JOB
The material below should be written out in full and exactly; pictures stay out of the copy.

* * * * * * * * *

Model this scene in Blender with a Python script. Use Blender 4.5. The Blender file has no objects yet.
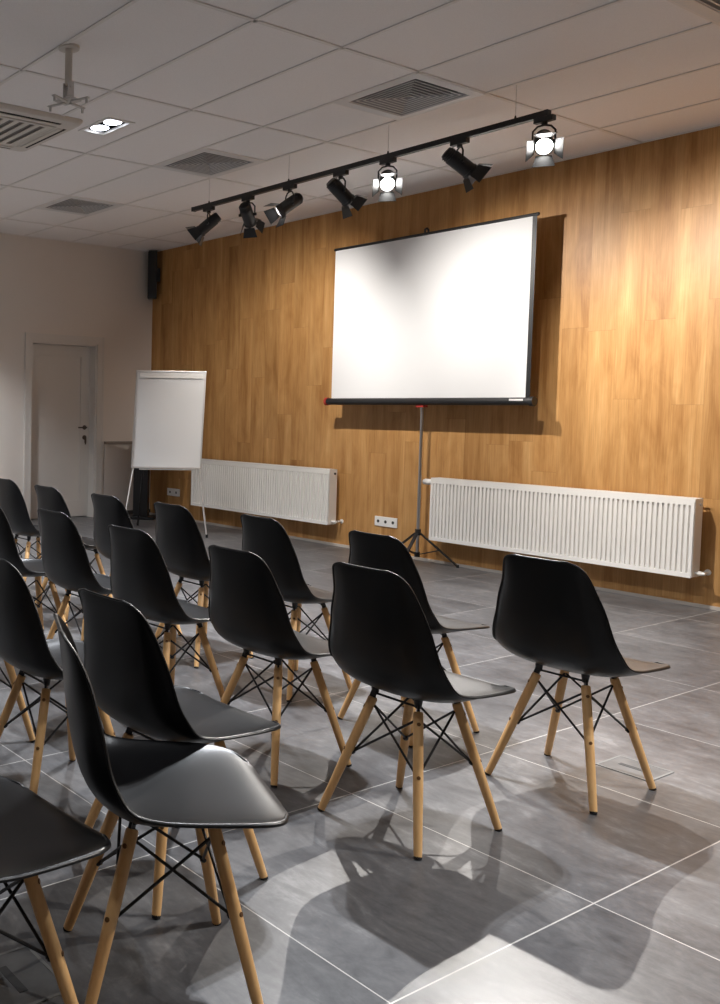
import bpy, bmesh, math, random
from mathutils import Vector, Matrix
import numpy as np
random.seed(7)
SC = bpy.context.scene
COL = SC.collection
PI = math.pi

# ------------------------------------------------------------------ room sizes (metres; floor z=0, camera above the origin)
WALL_Y = 6.68      # wood-clad wall
WALL_X = -8.88     # painted wall with the door
RIGHT_X, BACK_Y = 3.6, -4.6
CEIL = 3.097

# ------------------------------------------------------------------ materials
def new_mat(name):
    m = bpy.data.materials.new(name); m.use_nodes = True
    return m, m.node_tree.nodes, m.node_tree.links, m.node_tree.nodes['Principled BSDF']

def plain(name, col, rough=.5, metal=0., spec=.5, coat=0., noise=0., nscale=20., bump=0., bscale=200.):
    m, N, L, b = new_mat(name)
    b.inputs['Base Color'].default_value = (*col, 1)
    b.inputs['Roughness'].default_value = rough
    b.inputs['Metallic'].default_value = metal
    b.inputs['Specular IOR Level'].default_value = spec
    b.inputs['Coat Weight'].default_value = coat
    tc = N.new('ShaderNodeTexCoord')
    if noise > 0:
        t = N.new('ShaderNodeTexNoise'); t.inputs['Scale'].default_value = nscale; t.inputs['Detail'].default_value = 5
        L.new(tc.outputs['Object'], t.inputs['Vector'])
        r = N.new('ShaderNodeValToRGB')
        r.color_ramp.elements[0].position = .3; r.color_ramp.elements[1].position = .7
        r.color_ramp.elements[0].color = (*[c * (1 - noise) for c in col], 1)
        r.color_ramp.elements[1].color = (*[min(1, c * (1 + noise)) for c in col], 1)
        L.new(t.outputs['Fac'], r.inputs['Fac']); L.new(r.outputs['Color'], b.inputs['Base Color'])
    if bump > 0:
        t2 = N.new('ShaderNodeTexNoise'); t2.inputs['Scale'].default_value = bscale; t2.inputs['Detail'].default_value = 2
        L.new(tc.outputs['Object'], t2.inputs['Vector'])
        bp = N.new('ShaderNodeBump'); bp.inputs['Strength'].default_value = bump; bp.inputs['Distance'].default_value = .002
        L.new(t2.outputs['Fac'], bp.inputs['Height']); L.new(bp.outputs['Normal'], b.inputs['Normal'])
    return m

def emit(name, col, strength):
    m, N, L, b = new_mat(name)
    b.inputs['Base Color'].default_value = (0, 0, 0, 1)
    b.inputs['Emission Color'].default_value = (*col, 1)
    b.inputs['Emission Strength'].default_value = strength
    return m

class G:   # tiny node-graph helper
    def __init__(s, N, L): s.N, s.L = N, L
    def put(s, sock, v):
        if hasattr(v, 'is_output'): s.L.new(v, sock)
        else: sock.default_value = v
    def math(s, op, a, b=0., c=None):
        n = s.N.new('ShaderNodeMath'); n.operation = op
        s.put(n.inputs[0], a); s.put(n.inputs[1], b)
        if c is not None: s.put(n.inputs[2], c)
        return n.outputs[0]
    def xyz(s, x=0., y=0., z=0.):
        n = s.N.new('ShaderNodeCombineXYZ')
        for i, v in enumerate((x, y, z)): s.put(n.inputs[i], v)
        return n.outputs[0]
    def sep(s, v):
        n = s.N.new('ShaderNodeSeparateXYZ'); s.L.new(v, n.inputs[0]); return n.outputs
    def noise(s, vec, scale, detail=4., rough=.55, dist=0.):
        n = s.N.new('ShaderNodeTexNoise'); s.L.new(vec, n.inputs['Vector'])
        n.inputs['Scale'].default_value = scale; n.inputs['Detail'].default_value = detail
        n.inputs['Roughness'].default_value = rough; n.inputs['Distortion'].default_value = dist
        return n.outputs['Fac']
    def white(s, vec):
        n = s.N.new('ShaderNodeTexWhiteNoise'); s.L.new(vec, n.inputs['Vector']); return n.outputs['Value']
    def ramp(s, fac, stops):
        n = s.N.new('ShaderNodeValToRGB'); cr = n.color_ramp
        while len(cr.elements) < len(stops): cr.elements.new(.5)
        for e, (p, c) in zip(cr.elements, stops): e.position = p; e.color = (*c, 1)
        s.L.new(fac, n.inputs['Fac']); return n.outputs['Color']
    def mix(s, fac, a, b, mode='MIX'):
        n = s.N.new('ShaderNodeMix'); n.data_type = 'RGBA'; n.blend_type = mode
        s.put(n.inputs[0], fac); s.put(n.inputs[6], a); s.put(n.inputs[7], b); return n.outputs[2]

def wood_wall_mat():
    m, N, L, b = new_mat('oak_plank_cladding'); g = G(N, L)
    pos = N.new('ShaderNodeTexCoord').outputs['Object']
    x, y, z = g.sep(pos)[:3]
    u = g.math('DIVIDE', g.math('ADD', x, 3.899), .1922)
    col = g.math('FLOOR', u)
    off = g.white(g.xyz(col, 3.7, 1.1))
    v = g.math('ADD', g.math('DIVIDE', z, 1.285), off)
    row = g.math('FLOOR', v)
    rnd = g.white(g.xyz(col, row, 5.3))
    rnd2 = g.white(g.xyz(row, col, 9.1))
    # grain stretched along the plank
    gv = g.xyz(g.math('ADD', g.math('MULTIPLY', x, 1.), g.math('MULTIPLY', rnd, 37.)), rnd2, g.math('ADD', g.math('MULTIPLY', z, .055), g.math('MULTIPLY', rnd2, 11.)))
    n1 = g.noise(gv, 10., 6., .58, .5)
    gv2 = g.xyz(g.math('ADD', x, g.math('MULTIPLY', rnd, 17.)), rnd, g.math('MULTIPLY', z, .03))
    n2 = g.noise(gv2, 150., 3., .6)
    gv3 = g.xyz(g.math('ADD', x, g.math('MULTIPLY', rnd, 23.)), rnd2, g.math('MULTIPLY', z, .28))
    n3 = g.noise(gv3, 6., 4., .55, 1.2)
    f = g.math('ADD', g.math('MULTIPLY', n1, .6), g.math('MULTIPLY', n3, .4))
    c = g.ramp(f, [(.34, (.33, .152, .047)), (.45, (.445, .228, .078)), (.55, (.525, .286, .106)), (.66, (.60, .352, .146))])
    c = g.mix(.6, c, g.ramp(n2, [(.3, (.72, .69, .64)), (.65, (1.06, 1.06, 1.06))]), 'MULTIPLY')
    tone = g.math('ADD', .94, g.math('MULTIPLY', rnd, .11))
    c = g.mix(1., c, g.xyz(tone, tone, tone), 'MULTIPLY')
    fu, fv = g.math('FRACT', u), g.math('FRACT', v)
    e1 = g.math('LESS_THAN', g.math('MINIMUM', fu, g.math('SUBTRACT', 1., fu)), .006)
    e2 = g.math('LESS_THAN', g.math('MINIMUM', fv, g.math('SUBTRACT', 1., fv)), .0012)
    e = g.math('MAXIMUM', g.math('MULTIPLY', e1, .5), e2)
    c = g.mix(g.math('MULTIPLY', e, .3), c, (.12, .055, .018, 1))
    L.new(c, b.inputs['Base Color'])
    b.inputs['Roughness'].default_value = .42
    b.inputs['Specular IOR Level'].default_value = .28
    hgt = g.math('SUBTRACT', g.math('MULTIPLY', n2, .25), e)
    bp = N.new('ShaderNodeBump'); bp.inputs['Strength'].default_value = .25; bp.inputs['Distance'].default_value = .0015
    L.new(hgt, bp.inputs['Height']); L.new(bp.outputs['Normal'], b.inputs['Normal'])
    return m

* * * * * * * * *

RESULT OF THIS EXERCISE
Model this scene in Blender with a Python script. Use Blender 4.5. The Blender file has no objects yet.
import bpy, bmesh, math, random
from mathutils import Vector, Matrix
import numpy as np
random.seed(7)
SC = bpy.context.scene
COL = SC.collection
PI = math.pi

# ------------------------------------------------------------------ room sizes (metres; floor z=0, camera above the origin)
WALL_Y = 6.68      # wood-clad wall
WALL_X = -8.88     # painted wall with the door
RIGHT_X, BACK_Y = 3.6, -4.6
CEIL = 3.097

# ------------------------------------------------------------------ materials
def new_mat(name):
    m = bpy.data.materials.new(name); m.use_nodes = True
    return m, m.node_tree.nodes, m.node_tree.links, m.node_tree.nodes['Principled BSDF']

def plain(name, col, rough=.5, metal=0., spec=.5, coat=0., noise=0., nscale=20., bump=0., bscale=200.):
    m, N, L, b = new_mat(name)
    b.inputs['Base Color'].default_value = (*col, 1)
    b.inputs['Roughness'].default_value = rough
    b.inputs['Metallic'].default_value = metal
    b.inputs['Specular IOR Level'].default_value = spec
    b.inputs['Coat Weight'].default_value = coat
    tc = N.new('ShaderNodeTexCoord')
    if noise > 0:
        t = N.new('ShaderNodeTexNoise'); t.inputs['Scale'].default_value = nscale; t.inputs['Detail'].default_value = 5
        L.new(tc.outputs['Object'], t.inputs['Vector'])
        r = N.new('ShaderNodeValToRGB')
        r.color_ramp.elements[0].position = .3; r.color_ramp.elements[1].position = .7
        r.color_ramp.elements[0].color = (*[c * (1 - noise) for c in col], 1)
        r.color_ramp.elements[1].color = (*[min(1, c * (1 + noise)) for c in col], 1)
        L.new(t.outputs['Fac'], r.inputs['Fac']); L.new(r.outputs['Color'], b.inputs['Base Color'])
    if bump > 0:
        t2 = N.new('ShaderNodeTexNoise'); t2.inputs['Scale'].default_value = bscale; t2.inputs['Detail'].default_value = 2
        L.new(tc.outputs['Object'], t2.inputs['Vector'])
        bp = N.new('ShaderNodeBump'); bp.inputs['Strength'].default_value = bump; bp.inputs['Distance'].default_value = .002
        L.new(t2.outputs['Fac'], bp.inputs['Height']); L.new(bp.outputs['Normal'], b.inputs['Normal'])
    return m

def emit(name, col, strength):
    m, N, L, b = new_mat(name)
    b.inputs['Base Color'].default_value = (0, 0, 0, 1)
    b.inputs['Emission Color'].default_value = (*col, 1)
    b.inputs['Emission Strength'].default_value = strength
    return m

class G:   # tiny node-graph helper
    def __init__(s, N, L): s.N, s.L = N, L
    def put(s, sock, v):
        if hasattr(v, 'is_output'): s.L.new(v, sock)
        else: sock.default_value = v
    def math(s, op, a, b=0., c=None):
        n = s.N.new('ShaderNodeMath'); n.operation = op
        s.put(n.inputs[0], a); s.put(n.inputs[1], b)
        if c is not None: s.put(n.inputs[2], c)
        return n.outputs[0]
    def xyz(s, x=0., y=0., z=0.):
        n = s.N.new('ShaderNodeCombineXYZ')
        for i, v in enumerate((x, y, z)): s.put(n.inputs[i], v)
        return n.outputs[0]
    def sep(s, v):
        n = s.N.new('ShaderNodeSeparateXYZ'); s.L.new(v, n.inputs[0]); return n.outputs
    def noise(s, vec, scale, detail=4., rough=.55, dist=0.):
        n = s.N.new('ShaderNodeTexNoise'); s.L.new(vec, n.inputs['Vector'])
        n.inputs['Scale'].default_value = scale; n.inputs['Detail'].default_value = detail
        n.inputs['Roughness'].default_value = rough; n.inputs['Distortion'].default_value = dist
        return n.outputs['Fac']
    def white(s, vec):
        n = s.N.new('ShaderNodeTexWhiteNoise'); s.L.new(vec, n.inputs['Vector']); return n.outputs['Value']
    def ramp(s, fac, stops):
        n = s.N.new('ShaderNodeValToRGB'); cr = n.color_ramp
        while len(cr.elements) < len(stops): cr.elements.new(.5)
        for e, (p, c) in zip(cr.elements, stops): e.position = p; e.color = (*c, 1)
        s.L.new(fac, n.inputs['Fac']); return n.outputs['Color']
    def mix(s, fac, a, b, mode='MIX'):
        n = s.N.new('ShaderNodeMix'); n.data_type = 'RGBA'; n.blend_type = mode
        s.put(n.inputs[0], fac); s.put(n.inputs[6], a); s.put(n.inputs[7], b); return n.outputs[2]

def wood_wall_mat():
    m, N, L, b = new_mat('oak_plank_cladding'); g = G(N, L)
    pos = N.new('ShaderNodeTexCoord').outputs['Object']
    x, y, z = g.sep(pos)[:3]
    u = g.math('DIVIDE', g.math('ADD', x, 3.899), .1922)
    col = g.math('FLOOR', u)
    off = g.white(g.xyz(col, 3.7, 1.1))
    v = g.math('ADD', g.math('DIVIDE', z, 1.285), off)
    row = g.math('FLOOR', v)
    rnd = g.white(g.xyz(col, row, 5.3))
    rnd2 = g.white(g.xyz(row, col, 9.1))
    # grain stretched along the plank
    gv = g.xyz(g.math('ADD', g.math('MULTIPLY', x, 1.), g.math('MULTIPLY', rnd, 37.)), rnd2, g.math('ADD', g.math('MULTIPLY', z, .055), g.math('MULTIPLY', rnd2, 11.)))
    n1 = g.noise(gv, 10., 6., .58, .5)
    gv2 = g.xyz(g.math('ADD', x, g.math('MULTIPLY', rnd, 17.)), rnd, g.math('MULTIPLY', z, .03))
    n2 = g.noise(gv2, 150., 3., .6)
    gv3 = g.xyz(g.math('ADD', x, g.math('MULTIPLY', rnd, 23.)), rnd2, g.math('MULTIPLY', z, .28))
    n3 = g.noise(gv3, 6., 4., .55, 1.2)
    f = g.math('ADD', g.math('MULTIPLY', n1, .6), g.math('MULTIPLY', n3, .4))
    c = g.ramp(f, [(.34, (.33, .152, .047)), (.45, (.445, .228, .078)), (.55, (.525, .286, .106)), (.66, (.60, .352, .146))])
    c = g.mix(.6, c, g.ramp(n2, [(.3, (.72, .69, .64)), (.65, (1.06, 1.06, 1.06))]), 'MULTIPLY')
    tone = g.math('ADD', .94, g.math('MULTIPLY', rnd, .11))
    c = g.mix(1., c, g.xyz(tone, tone, tone), 'MULTIPLY')
    fu, fv = g.math('FRACT', u), g.math('FRACT', v)
    e1 = g.math('LESS_THAN', g.math('MINIMUM', fu, g.math('SUBTRACT', 1., fu)), .006)
    e2 = g.math('LESS_THAN', g.math('MINIMUM', fv, g.math('SUBTRACT', 1., fv)), .0012)
    e = g.math('MAXIMUM', g.math('MULTIPLY', e1, .5), e2)
    c = g.mix(g.math('MULTIPLY', e, .3), c, (.12, .055, .018, 1))
    L.new(c, b.inputs['Base Color'])
    b.inputs['Roughness'].default_value = .42
    b.inputs['Specular IOR Level'].default_value = .28
    hgt = g.math('SUBTRACT', g.math('MULTIPLY', n2, .25), e)
    bp = N.new('ShaderNodeBump'); bp.inputs['Strength'].default_value = .25; bp.inputs['Distance'].default_value = .0015
    L.new(hgt, bp.inputs['Height']); L.new(bp.outputs['Normal'], b.inputs['Normal'])
    return m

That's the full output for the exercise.